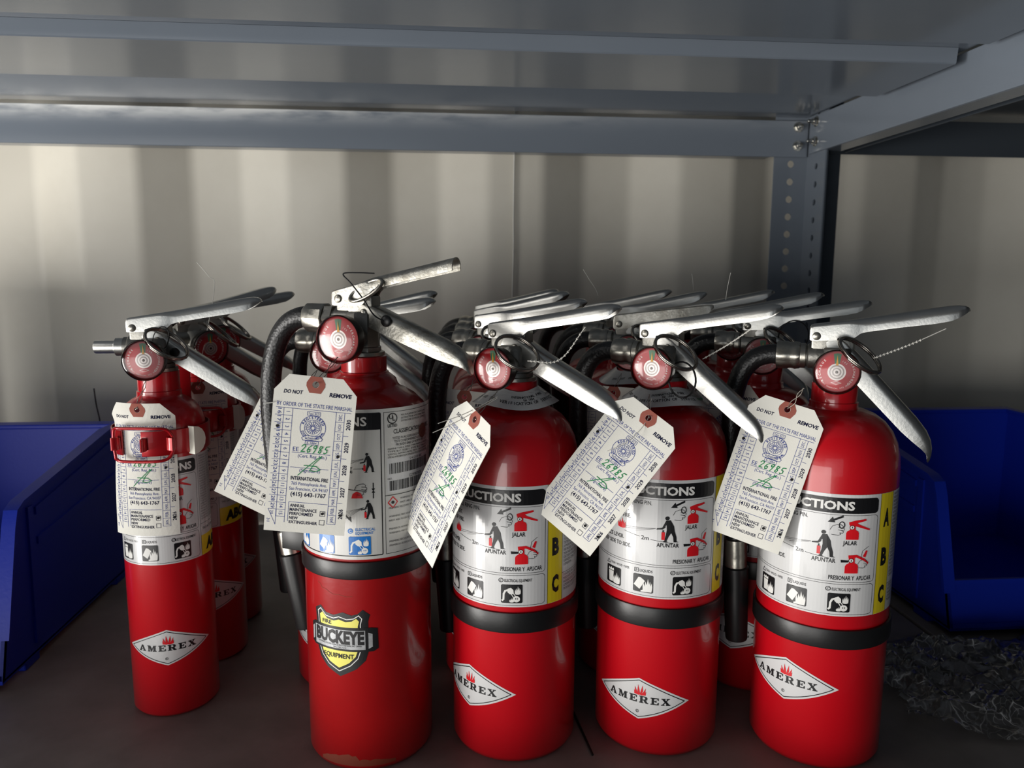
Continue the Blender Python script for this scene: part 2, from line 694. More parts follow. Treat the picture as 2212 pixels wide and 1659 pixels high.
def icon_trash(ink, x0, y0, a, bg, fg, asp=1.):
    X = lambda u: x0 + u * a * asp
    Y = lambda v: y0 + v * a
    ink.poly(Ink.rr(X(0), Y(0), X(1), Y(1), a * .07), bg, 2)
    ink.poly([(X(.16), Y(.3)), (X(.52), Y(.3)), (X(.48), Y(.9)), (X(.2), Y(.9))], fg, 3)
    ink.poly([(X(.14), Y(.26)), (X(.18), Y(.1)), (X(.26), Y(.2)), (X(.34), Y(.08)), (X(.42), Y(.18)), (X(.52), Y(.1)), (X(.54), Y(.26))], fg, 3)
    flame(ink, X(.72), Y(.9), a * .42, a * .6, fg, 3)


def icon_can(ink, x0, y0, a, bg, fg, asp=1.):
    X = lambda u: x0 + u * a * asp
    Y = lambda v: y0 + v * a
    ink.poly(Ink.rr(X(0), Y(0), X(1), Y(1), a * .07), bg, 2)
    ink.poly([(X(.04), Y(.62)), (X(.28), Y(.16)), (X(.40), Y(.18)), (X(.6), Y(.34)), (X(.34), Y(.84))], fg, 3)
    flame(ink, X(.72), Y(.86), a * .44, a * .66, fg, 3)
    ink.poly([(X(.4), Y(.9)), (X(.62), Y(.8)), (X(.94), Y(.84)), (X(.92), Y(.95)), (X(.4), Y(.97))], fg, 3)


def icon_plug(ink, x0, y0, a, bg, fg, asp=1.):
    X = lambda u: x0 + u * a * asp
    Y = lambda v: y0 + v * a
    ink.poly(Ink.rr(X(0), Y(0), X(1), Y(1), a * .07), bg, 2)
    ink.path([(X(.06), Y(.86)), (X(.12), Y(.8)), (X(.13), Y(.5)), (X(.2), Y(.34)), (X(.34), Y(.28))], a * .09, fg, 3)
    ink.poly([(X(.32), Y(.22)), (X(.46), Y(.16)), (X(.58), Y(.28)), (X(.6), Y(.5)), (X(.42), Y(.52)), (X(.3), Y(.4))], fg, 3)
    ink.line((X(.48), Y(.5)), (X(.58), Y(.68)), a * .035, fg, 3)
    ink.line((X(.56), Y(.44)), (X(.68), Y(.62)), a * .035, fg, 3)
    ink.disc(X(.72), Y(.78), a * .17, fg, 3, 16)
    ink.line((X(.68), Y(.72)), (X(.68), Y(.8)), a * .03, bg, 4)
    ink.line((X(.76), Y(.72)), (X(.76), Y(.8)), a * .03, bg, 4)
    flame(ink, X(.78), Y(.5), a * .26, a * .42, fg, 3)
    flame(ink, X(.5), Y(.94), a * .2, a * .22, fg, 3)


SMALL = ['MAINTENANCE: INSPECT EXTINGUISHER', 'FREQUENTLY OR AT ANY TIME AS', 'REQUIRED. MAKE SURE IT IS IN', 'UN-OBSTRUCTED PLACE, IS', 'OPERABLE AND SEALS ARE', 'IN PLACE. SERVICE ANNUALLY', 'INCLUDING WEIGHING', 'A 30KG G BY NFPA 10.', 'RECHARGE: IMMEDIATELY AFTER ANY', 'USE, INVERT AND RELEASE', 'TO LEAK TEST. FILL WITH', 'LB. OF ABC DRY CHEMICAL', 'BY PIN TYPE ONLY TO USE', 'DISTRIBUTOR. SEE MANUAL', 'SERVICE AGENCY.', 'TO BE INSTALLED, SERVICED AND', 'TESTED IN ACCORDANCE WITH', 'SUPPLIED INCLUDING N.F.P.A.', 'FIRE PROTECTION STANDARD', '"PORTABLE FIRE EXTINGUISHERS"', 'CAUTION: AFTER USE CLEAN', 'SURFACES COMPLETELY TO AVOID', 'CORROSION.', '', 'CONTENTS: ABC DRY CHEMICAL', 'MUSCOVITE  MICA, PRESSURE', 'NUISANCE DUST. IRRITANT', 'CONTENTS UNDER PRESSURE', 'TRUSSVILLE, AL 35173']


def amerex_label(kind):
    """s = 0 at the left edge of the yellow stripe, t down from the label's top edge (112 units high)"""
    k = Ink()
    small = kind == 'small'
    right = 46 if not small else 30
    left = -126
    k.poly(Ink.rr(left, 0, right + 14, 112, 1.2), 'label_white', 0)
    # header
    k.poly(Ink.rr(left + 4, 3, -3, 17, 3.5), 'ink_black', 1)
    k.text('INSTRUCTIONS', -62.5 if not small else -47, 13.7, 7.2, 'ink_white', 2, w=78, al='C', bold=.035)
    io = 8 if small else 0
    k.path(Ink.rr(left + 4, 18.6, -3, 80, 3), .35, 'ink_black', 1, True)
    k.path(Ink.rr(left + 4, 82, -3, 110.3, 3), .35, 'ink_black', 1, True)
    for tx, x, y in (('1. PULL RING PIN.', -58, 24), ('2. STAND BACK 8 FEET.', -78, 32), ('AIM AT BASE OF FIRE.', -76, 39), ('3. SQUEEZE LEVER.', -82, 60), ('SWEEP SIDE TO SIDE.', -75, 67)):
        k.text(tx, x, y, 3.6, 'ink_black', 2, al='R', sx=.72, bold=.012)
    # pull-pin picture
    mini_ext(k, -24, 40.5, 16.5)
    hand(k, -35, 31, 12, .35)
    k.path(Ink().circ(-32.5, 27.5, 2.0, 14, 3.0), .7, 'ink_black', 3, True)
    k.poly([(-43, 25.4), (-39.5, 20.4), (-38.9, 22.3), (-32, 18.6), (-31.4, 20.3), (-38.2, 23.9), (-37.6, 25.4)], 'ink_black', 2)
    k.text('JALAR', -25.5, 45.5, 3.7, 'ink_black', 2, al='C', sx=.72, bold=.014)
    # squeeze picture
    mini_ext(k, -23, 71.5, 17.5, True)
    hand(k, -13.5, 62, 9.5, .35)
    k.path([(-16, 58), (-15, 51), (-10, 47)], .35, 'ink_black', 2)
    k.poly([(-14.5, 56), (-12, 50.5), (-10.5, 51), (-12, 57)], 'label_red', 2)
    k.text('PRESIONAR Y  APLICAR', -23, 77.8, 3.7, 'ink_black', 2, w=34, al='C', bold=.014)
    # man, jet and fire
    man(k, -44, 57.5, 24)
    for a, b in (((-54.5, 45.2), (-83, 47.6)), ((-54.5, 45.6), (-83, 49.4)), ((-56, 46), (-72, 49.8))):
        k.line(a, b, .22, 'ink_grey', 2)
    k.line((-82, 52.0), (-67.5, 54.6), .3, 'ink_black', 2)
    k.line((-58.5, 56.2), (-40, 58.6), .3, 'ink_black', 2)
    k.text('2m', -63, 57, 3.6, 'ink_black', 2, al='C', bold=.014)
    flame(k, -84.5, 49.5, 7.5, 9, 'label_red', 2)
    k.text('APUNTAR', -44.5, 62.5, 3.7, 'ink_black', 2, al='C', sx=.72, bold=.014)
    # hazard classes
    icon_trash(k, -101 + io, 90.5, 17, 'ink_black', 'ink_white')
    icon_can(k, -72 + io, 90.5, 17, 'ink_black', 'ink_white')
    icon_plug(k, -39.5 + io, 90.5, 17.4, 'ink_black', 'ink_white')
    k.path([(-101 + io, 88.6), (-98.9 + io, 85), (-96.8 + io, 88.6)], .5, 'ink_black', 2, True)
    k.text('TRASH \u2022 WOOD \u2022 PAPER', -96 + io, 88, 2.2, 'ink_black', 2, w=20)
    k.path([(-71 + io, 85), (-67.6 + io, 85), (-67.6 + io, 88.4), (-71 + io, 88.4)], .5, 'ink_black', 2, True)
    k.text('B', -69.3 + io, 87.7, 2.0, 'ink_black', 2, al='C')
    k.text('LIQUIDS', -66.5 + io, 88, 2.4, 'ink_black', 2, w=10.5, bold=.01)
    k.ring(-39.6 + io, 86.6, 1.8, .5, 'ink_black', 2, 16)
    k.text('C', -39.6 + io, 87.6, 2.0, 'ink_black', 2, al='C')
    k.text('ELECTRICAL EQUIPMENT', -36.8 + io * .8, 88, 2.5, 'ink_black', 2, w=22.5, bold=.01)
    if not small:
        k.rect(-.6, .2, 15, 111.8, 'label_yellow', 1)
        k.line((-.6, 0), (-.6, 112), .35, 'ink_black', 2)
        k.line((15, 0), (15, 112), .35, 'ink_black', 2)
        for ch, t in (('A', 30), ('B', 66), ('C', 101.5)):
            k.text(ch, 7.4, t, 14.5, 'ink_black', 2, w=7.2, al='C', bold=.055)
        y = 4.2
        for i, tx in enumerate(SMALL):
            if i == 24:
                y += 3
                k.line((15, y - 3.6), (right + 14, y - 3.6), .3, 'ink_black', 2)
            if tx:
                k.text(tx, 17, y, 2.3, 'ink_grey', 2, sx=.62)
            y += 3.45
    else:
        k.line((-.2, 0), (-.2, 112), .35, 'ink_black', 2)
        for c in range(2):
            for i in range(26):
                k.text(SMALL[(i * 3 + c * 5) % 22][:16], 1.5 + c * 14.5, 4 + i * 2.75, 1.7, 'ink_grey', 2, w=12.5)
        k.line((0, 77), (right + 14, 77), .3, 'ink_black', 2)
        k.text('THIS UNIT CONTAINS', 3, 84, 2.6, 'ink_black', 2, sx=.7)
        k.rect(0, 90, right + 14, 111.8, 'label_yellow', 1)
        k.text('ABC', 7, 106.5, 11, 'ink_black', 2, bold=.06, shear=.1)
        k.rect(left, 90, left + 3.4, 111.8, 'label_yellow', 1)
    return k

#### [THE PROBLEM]
Identify and copy lines that hold the string "high".

#### [WRITTEN RESPONSE]
Continue the Blender Python script for this scene: part 2, from line 694. More parts follow. Treat the picture as 2212 pixels wide and 1659 pixels high.
    """s = 0 at the left edge of the yellow stripe, t down from the label's top edge (112 units high)"""